Connemarathon

I always have difficulties with “reflections.”  Thoughts and images that seem so bright and flexible in my mind stiffen when I write them down.  On the page, heartfelt feelings become artificial.

So instead, I’m going to write about the Connemarathon.  The Connemarathon is a race that takes place every year in, yes, Connemara, a wild and rugged landscape less than an hour from my front door in the city Galway.  In April, I ran the half-marathon alongside my husband.  Thousands of people from around the world crowded the winding roads to run the half, full or ultra marathon (39.3 miles) over the course of the morning.  The weather that day was perfect for running: surprisingly dry and mild, but with a refreshing bout of drizzle in the middle.  I am a slow runner (I was lapped by marathoners and ultra-marathoners), but I’d trained, and felt confident I would finish.  After the race, we sat on the grass and ate soup and sandwiches with the other finishers, and watched the Kenyan winner give an interview to the Irish press.  Then we went home on the bus, sweaty but self-satisfied, and I hobbled around Galway with a smug grin for the rest of the week.

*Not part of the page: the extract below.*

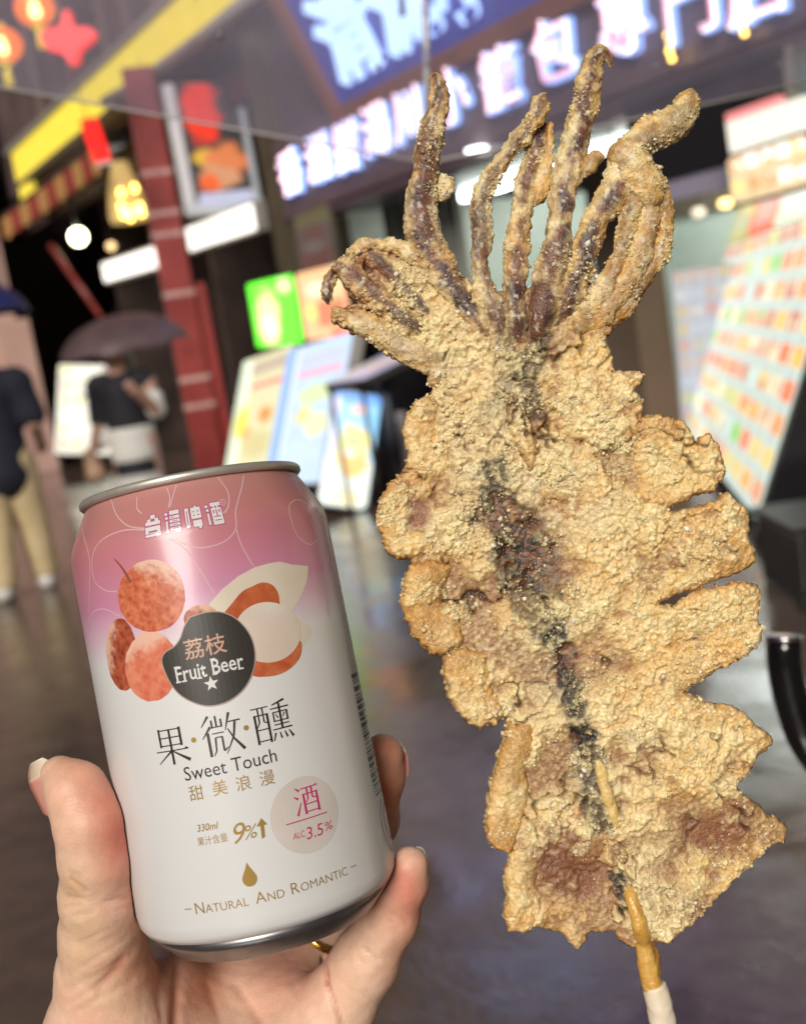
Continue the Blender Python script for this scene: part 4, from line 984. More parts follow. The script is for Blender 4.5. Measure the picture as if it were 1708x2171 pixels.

The Connemarathon, in its own way, exemplifies what my year in Ireland was all about.  The intense beauty of the course confirmed an insight I’ve suspected from my time in the west of Ireland: that my eyes will never tire of bog, heather, and lambs.  But the race meant so much more to me than that.  I’m a non-athlete (and the family klutz) and wanted to run an intense race to test my boundaries and comfort zone. My year in Ireland started from that same motivation.  I had a terrific path in New York – working as a lawyer in New York – but I wanted to try something new and uncertain.  (That uncertainty continues – I still have no idea where I’ll be living when my course finishes in August.)  Like the half-marathon, in my year as a Mitchell, I found that challenging myself and shaking up preconceptions of my limits, is actually pretty fun.  Not fun in the VH1 meaning of the word, but in the deep satisfaction every person gets from having achieved something she thinks is worthwhile.

I suppose this process of reflecting has its own pleasures as well. “A string of excited, fugitive, miscellaneous pleasures is not happiness,” George Santanaya once said. “[H]appiness resides in imaginative reflection and judgment, when the picture of one’s life, or of human life, as it truly has been or is, satisfies the will, and is gladly accepted.”